Eu vi Ayrton quando criança e, naquela época, não entendia e não apreciava aquilo porque ainda não tinha passado por essa situação. Mas ele teve um impacto tão grande, movia toda uma nação. E não apenas um país, como pessoas ao redor do mundo todo. Ele me tocou profundamente e me levou a fazer aquilo que ele fazia.
Lewis Hamilton, sobre Ayrton Senna
Com base nas suas convicções fora das pistas, o inglês promoveu sua “pequena revolução” dentro da Mercedes —começou por si próprio, vendendo seu jato particular. Convencida por Hamilton, a equipe foi a primeira da F1 a prometer neutralizar o carbono que emite. O inglês também conseguiu uma parceria para que eles não usassem mais garrafas plásticas, cobrou uma investigação interna sobre diversidade (na qual a Mercedes descobriu ter somente 12% de mulheres e 3% de não-brancos em uma organização de mais de 1000 pessoas) e um plano de ação. Por influência do inglês, a Mercedes ainda mudou sua identidade visual do clássico prateado para o preto nos carros e macacões.
Paralelamente, fez o mesmo com a Fórmula 1, o que ajudou a acelerar um projeto de promoção da diversidade na categoria, chamado We Race as One (corremos como um só, em inglês).
Antes de cada corrida, Hamilton também comanda protestos antirracismo. Ele não conseguiu convencer todos os pilotos a se ajoelhar nos atos e, como barreira, viu a FIA (Federação Internacional de Automobilismo) proibir o uso de camisetas no pódio após uma manifestação sua no GP da Toscana.
E como se estivesse vestido de Pantera Negra (com o uniforme preto da Mercedes), que o piloto bateu dois recordes de Schumacher neste ano — número de pódios e vitórias, sendo que o de poles ele já havia batido em 2017 — e está próximo de igualar seus sete títulos. Ainda que, dentro da pista, não exista muito mais o que conquistar. Fora dela, Hamilton está no começo.

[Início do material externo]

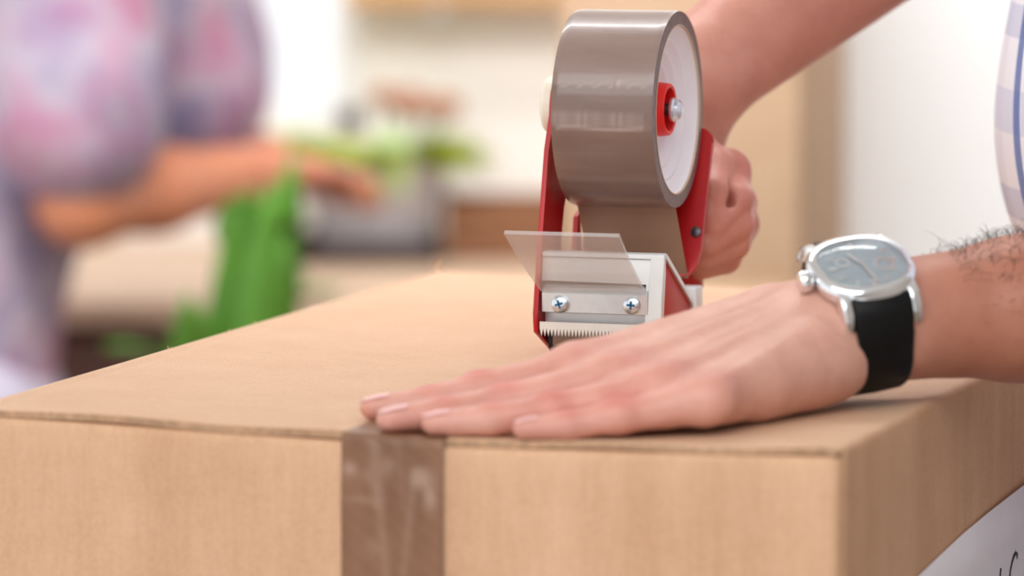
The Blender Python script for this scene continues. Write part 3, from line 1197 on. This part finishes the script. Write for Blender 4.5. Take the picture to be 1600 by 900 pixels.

Carreira de Hamilton em números
- Seis títulos mundiais
- 92 vitórias
- 97 poles
- 57 vitórias largando da pole
- 161 pódios
- Vitórias em 28 pistas diferentes
- 157 largadas na primeira fila
- 22 corridas lideradas do começo ao fim
- Melhor estreante da história – Nove pódios nas nove primeiras provas, quatro vitórias e seis poles
Vocês também conhecem a camisa que ele vestiu recentemente? Lewis tem usado sua visibilidade para se manifestar em apoio às causas antirracistas, como o movimento Black Lives Matter, e, em 1º de novembro, em apoio ao movimento #EndSARS. O movimento que em português seria algo como “Acabe com a SARS” pede o fim do Esquadrão Especial Antirroubo da Nigéria, que tem uma postura de abordagem policial violenta e injusta, que inclusive assedia a população. É muito importante que a gente leia sobre o que tem acontecido com a população negra em outros países e usar o poder das nossas redes para reverberar causas e notícias que ainda não ganham a repercussão que poderiam e deveriam ganhar.